Sunday, December 4, 2016

2016 - The Year of Reason (personally, that is)

December is often the month for introspection about the year passed, and 2016 has been an eventful year by the reason metric. (Mind you, I am not talking about the national or world scene, where irrationality saw no bounds, and rational beings still wonder what ever happened to good reason!)

Spring was heralded by the privilege of an invitation by a close friend who had arranged an afternoon with Hamid Dabholkar of http://antisuperstition.org. A delightfully enlightening exchange of ideas about the extent to which superstition, god(wo)men, and irrationality thrive to this day, and the bystander apathy demonstrated by the population at large. Volunteers who run the organization endanger their lives to expose god(wo)men who exploit the vulnerabilities of the populace. The organization lost their founder (and Hamid's father) to an assassination a few years ago. Since then, there have been another couple of assassinations of rational thinkers in India. The audience in NJ offered a compassionate hearing, with no keenness to get involved and further the cause.

The meeting with Hamid inspired me to establish contact with a long-lost (to me) thinker, Prof. Akeel Bilgrami of Columbia University. Akeel had taught me Logic and Ethics during my undergraduate years four decades ago! A few email exchanges and phone calls later, Akeel agreed to speak on "Religion and Rational Thought" to an audience of about 30 at our house in the Summer. In his "stream of consciousness" style, Akeel explained why rationalists cannot be in denial about the relevance of religion to the society at large. He explained how the radical few are perceived as de facto spokespersons for an ideology, and how forces of democracy are an answer to curb such forces. He explained the concept of secularization (as defined by wikipedia: the historical process in which religion loses social and cultural significance. As a result of secularization the role of religion in modern societies becomes restricted. In secularized societies faith lacks cultural authority, and religious organizations have little social power.) and provided several examples from everyday life.

The Bilgrami talk resulted in a distribution list of open-minded folk (which I fondly call "The Philosophy of Reason" distribution list), and this list gradually grew to include several friends and acquaintances. Come Fall, I got into deep conversations with Prem Kamble, who has published an e-book, God in Two Minutes. Contrary to what the title may imply, the book debunks the concept of god in two minutes, and proposes a framework for psychological analysis, hitherto poorly played by religion.

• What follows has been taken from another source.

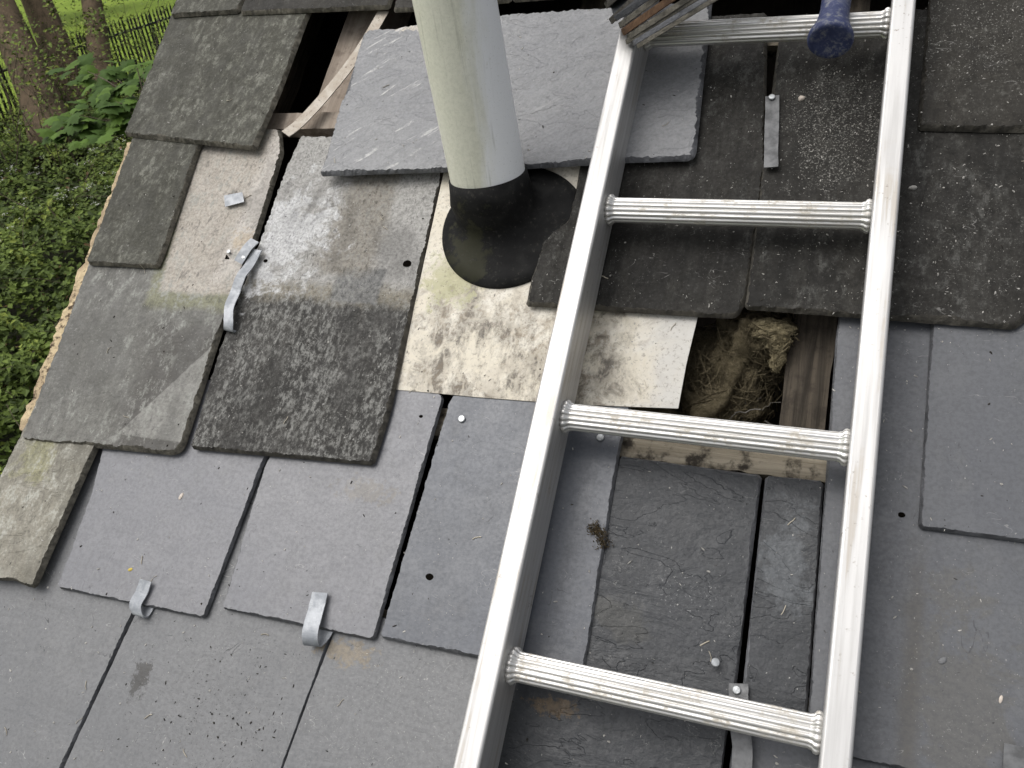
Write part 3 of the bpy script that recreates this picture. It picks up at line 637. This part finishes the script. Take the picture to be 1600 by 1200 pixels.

A few more introductions, and an in-person rendezvous with David Silverman, the President of American Atheists! A lunch meeting on a cold, rainy day, David showed the vast collection of atheist writing that the organization has preserved in its library. An activist to the core, David ventures into conservative spaces, bracing death threats. He has authored a book, "Fighting God", which I had bought and started reading on Kindle, and the visit yielded me a hard copy autographed by David! Over lunch we discussed "what next", given the ground that the religious "right" gained in the recent Presidential election in the US.

2017 holds more excitement - a definite agenda item is the annual conference of American Atheists in August, scheduled to coincide with a total solar eclipse!